Silvia Maria Ramasso Neos Edizioni
Editore

Data pubblicazione intervista:

22/09/2010

Il suo rapporto tra la femminilità ed il potere. Quali elementi differenziano la dirigenza di una donna da quella di un uomo?

Non si può parlare di potere in un’azienda ben gestita, ma di leadership, di qualcuno che si prende la responsabilità degli altri; la parola potere è fuori luogo, soprattutto nelle aziende dirette da donne, che riescono meglio ad esprimere appunto la leadership.

Racconti, se si è verificato, un episodio determinante per la sua scelta professionale.

Studiavo scienze naturali per lavorare nei parchi nazionali, ma la strada si presentava tortuosa e mio padre mi propose di entrare nell’impresa di famiglia; colsi quell’occasione, trasformando la tipografia, nata nel 1953, in casa editrice; il processo è durato parecchi anni, nell’arco dei quali ho approfondito le politiche imprenditoriali scegliendo poi di sterzare verso un settore che mi interessava di più e che, a fronte di dati e riflessioni, ritenevo commercialmente più vivo.

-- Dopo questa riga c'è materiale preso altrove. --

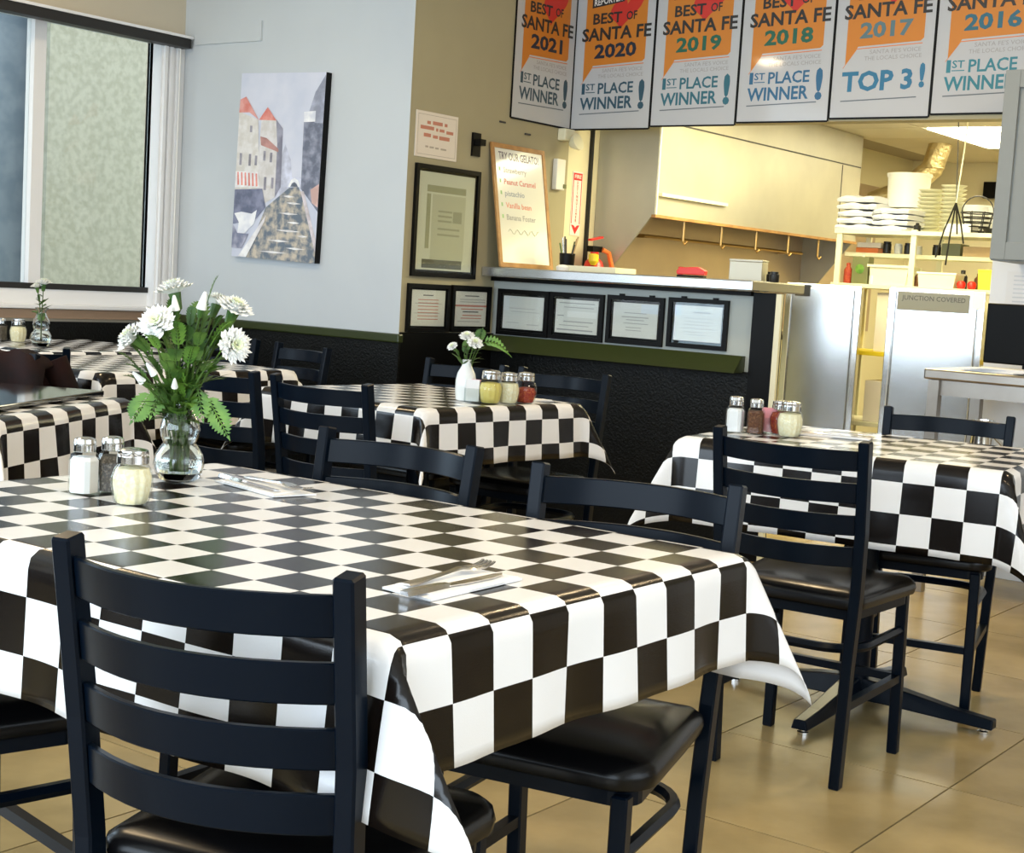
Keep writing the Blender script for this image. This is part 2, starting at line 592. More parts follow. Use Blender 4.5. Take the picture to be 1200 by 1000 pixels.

L’essere donna è stato un vantaggio, un ostacolo o un aspetto ininfluente?

Ininfluente, con minimi vantaggi o svantaggi; sono stata per quindici anni il primo presidente di categoria, dell’Unigec Confapi (Unione Nazionale della Piccola e Media Industria Grafica Editoriale Cartotecnica ed Affine), ho trattato e concluso con i sindacati dodici contratti collettivi di lavoro; ho rinunciato alla carica quando ho ritenuto terminato il mio apporto. Nessuno nel frattempo si era preoccupato che io fossi donna o uomo.

In ambito artistico, lei crede sussistano ancora discriminazioni?

Non credo ci siano discriminazioni nell’arte, penso che la cultura si stia via via femminilizzando, a volte anche pericolosamente; scorrendo i titoli in una libreria ci si accorge che la maggioranza è stata scritta per donne, d’accordo, leggono più degli uomini, ma se nei secoli passati mancava una voce adesso rischia di spegnersi l’altra.

Finanziamenti pubblici: cosa pensa della relazione tra denaro e cultura?

Per la cultura il denaro serve ma si può fare anche senza; ritengo accettabile entro certi limiti il finanziamento pubblico, lo Stato dovrebbe investire fortemente su tutto il comparto dell’istruzione, è a scuola che deve radicarsi la cultura.

Quali progetti la impegnano attualmente?

Noi pubblichiamo una quarantina di libri all’anno e, a suo modo, ogni libro è un progetto, ma ci sono due attività trasversali che mi stanno occupando e che mi premono particolarmente; mi piace, sostenendo il settore della casa editrice che tratta di tematiche femminili, scavare in contesti femminei oscuri, misconosciuti o trascurati dai media, come le donne d’impresa o quelle anziane: per questo abbiamo ideato un bando di concorso annuale per il premio letterario “Scrivere Donna”, che si materializza in una pubblicazione dei racconti selezionati, presentata ogni anno al Salone del Libro. Una seconda iniziativa che mi coinvolge e in cui credo parecchio è una collana di itinerari dedicati al territorio piemontese, molto divulgativi ma piacevoli alla lettura, che permettano a chiunque di conoscere la nostra terra con suggerimenti di tipo ecologico ed ambientale; la prima è stata una guida delle 29 chiese del centro di Torino, tutte aperte, da visitare passeggiando. La missione aziendale della Neos Edizioni è sostenere, tramite narrativa e saggistica, il desiderio di crescita culturale civile e personale attraverso la leggerezza e la positività, ad esempio stampiamo gialli, ma non violenti e contestualizzati. Lei per professione legge moltissimo.

Riesce ancora a vivere la letteratura come intrattenimento?

La domenica e in vacanza leggo solo per piacere; è ovvio che sia una professione affascinante ma logorante, ci arrivano tra i 200 e i 300 manoscritti all’anno, lavoriamo molto con gli scrittori esordienti che richiedono particolare dedizione.

Ha qualche consiglio da dare ad artiste emergenti o giovani imprenditrici?

Primo, non essere presuntuosi, è fondamentale per gli artisti come per gli imprenditori, secondo, avere il senso della realtà, il riconoscimento lo si ottiene da una parte facendo bene il proprio mestiere dall’altra comunicandolo con pazienza, terzo, non tralasciare la parte economica, non è vile, nel percorso umano il valore di quello che facciamo è quantificabile anche il denaro.